I am solving one of the HackerEarth problem . And problem statement is as follows,
Given a complete binary tree with N nodes and each node have an distinct integer ai attached with it, find the minimum number of swaps you can make to convert the binary tree into binary search tree. In one swap, you can select any two nodes and swap their values.
You will be given the array representation of the binary tree. Root of the tree will be at a[1] Left child of root will be at a[2] and right child of root will be at a3. Left child of node at array position k will be at a[2∗k] and right child of node at array position k will be at a[2∗k+1].
Question is how to convert given array into in-order array of the tree.I tried following code. On web i did't found any link.
static void inOrderArr(int destIndex,int index, int[] source, int[] dest) {
int leftIndex = (index ) * 2;
int rightIndex = (((index ) * 2) + 1);
if(leftIndex<source.length){
inOrderArr(destIndex,leftIndex, source,dest);
}
System.out.println(index);
dest[destIndex++] = source[index-1];
if(rightIndex<source.length){
inOrderArr(destIndex,rightIndex, source,dest);
}
}
I tried the following solution and it worked.

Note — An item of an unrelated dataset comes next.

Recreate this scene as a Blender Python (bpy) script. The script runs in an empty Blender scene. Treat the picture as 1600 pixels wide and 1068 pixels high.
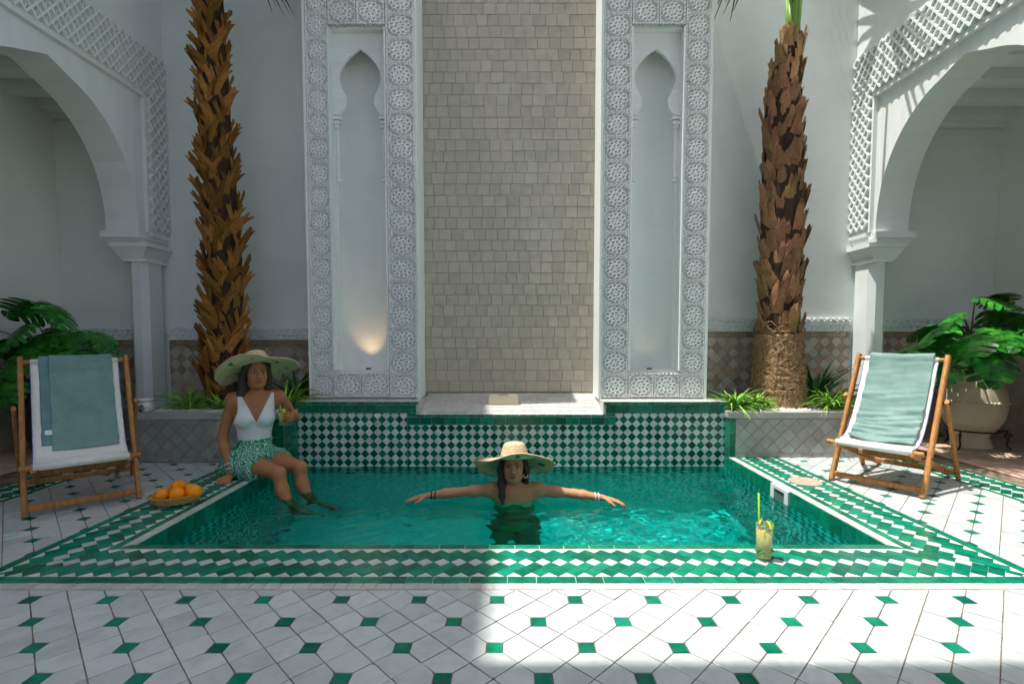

private static void inorderTraversal(int array[], int pos, Node[] nodes) {
if (pos >= array.length) {
return;
}
inorderTraversal(array, 2 * pos + 1, nodes);
nodes[Node.count] = new Node(array[pos], Node.count);
Node.count++;
inorderTraversal(array, 2 * pos + 2, nodes);
}
Here is the Node type declaration
static private class Node implements Comparable<Node> {
private static int count = 0;
public Node(int value) {
this.value = value;
}
public Node(int value, int position) {
this(value);
this.position = position;
}
private int value;
private int position;
private boolean visited;
public boolean isVisited() {
return visited;
}
public void markVisited() {
visited = true;
}
@Override
public int compareTo(Node o) {
if (this.value >= o.value) {
return 1;
}
return -1;
}
}